I Know These Names

17 Dec

As the snow continues to fall outside and I have a snow day from my job, I decided to continue searching in my Grandma’s Photo Album.  Since my last photo once again lead me to the Yad V’Shem data base and to another story of death during the Shoah, I searched for perhaps some happier photos.   I was successful.

I found three photos from the 1940s.  The first two were taken on November 25, 1945. Perhaps the photo with the three people is a wedding photo for Felix and Martha, along with Martha’s sister, Rosa.  They are celebrating something, as Felix and Martha are wearing flowers. The two women look so much alike. They have the same exact smile.   I know that they must be sisters.

The third photo, from July 14, 1947, is inscribed: “To you, dear cousin, from Rosel.”  I am sure the ‘dear cousin’ is my grandmother.  It surprised me because this photo was taken a few days before my grandmother’s 41 birthday.

These two girls are much younger than my grandma.  Closer in age to my mother, who would have been 18 in 1947.   So perhaps they are the surviving children of one of my Grandma’s first cousins.  There were so many of them.  Her mother had seven siblings and her father three or four.  Although my grandmother’s siblings survived, many of her cousins perished in the Shoah.

Martha, the girl who I think married, looks so much like my mother.  Not her smile, but the shape of her face.  I can see that they are somehow related.

Now I am on a search to see where they settled after the war.  I have emailed cousins and my siblings in this search.  Mainly because I remember these names.  I have heard together.  I have heard my grandmother say them.  One of my mother’s first cousins has no memory of these people.  But since I spent so much time in Israel and traveled there with my grandmother, I am hoping these are among the people that I met so many years ago. (See blog below.)

I know my grandparents sent money to relatives after the war.  Were these people among those who they helped?  I do not know. My grandfather once said that he was always helping grandma’s family.  But I know he did not mind.  It was something that had to be done.

I wish these photos included a last name as that would make my search so much easier.  But in the long run, perhaps it does not matter.  At least I know they survived and that alone gives me joy.

 

https://zicharonot.com/2014/08/19/old-photographs-bring-memories-to-life/

https://zicharonot.com/2019/09/26/another-photo-another-trip-to-the-yad-vshem-database/

https://zicharonot.com/2019/06/17/my-obsession-with-grandmas-album-leads-to-the-shoah/

https://zicharonot.com/2018/07/20/viroshov-wieruszow-a-jewish-community-destroyed/

https://zicharonot.com/2014/04/28/speaking-yiddish-always-brings-me-holocaust-memories/

 

5 Responses to “I Know These Names”

  1. Amy December 17, 2019 at 5:58 pm #

    Do you think they lived in the US or Israel? I hope you can find them.

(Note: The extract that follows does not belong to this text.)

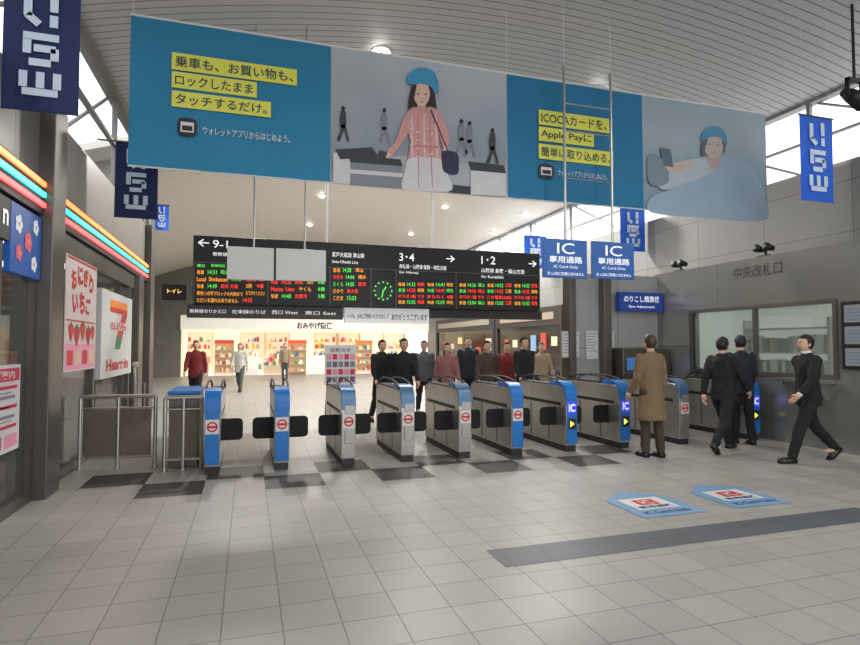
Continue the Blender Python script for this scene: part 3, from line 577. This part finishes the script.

    • zicharon December 17, 2019 at 9:54 pm #

      I am beginning to think Israel or Australia. Cause my mom’s first cousin in the USA did not know them.

      • Amy December 18, 2019 at 7:02 am #

        Hope you can find them. They certainly knew English, but used the European style form of writing the date. But that doesn’t help much, I suppose. If they were in the US at all, there might be a ship manifest?

      • zicharon December 18, 2019 at 8:15 am #

        Can you trace only using first names?

      • Amy December 18, 2019 at 11:09 am #

        I think on Stevemorse.org you can search with a companion and perhaps the two or three first names might bring something up. Felix isn’t that common a name, I’d think.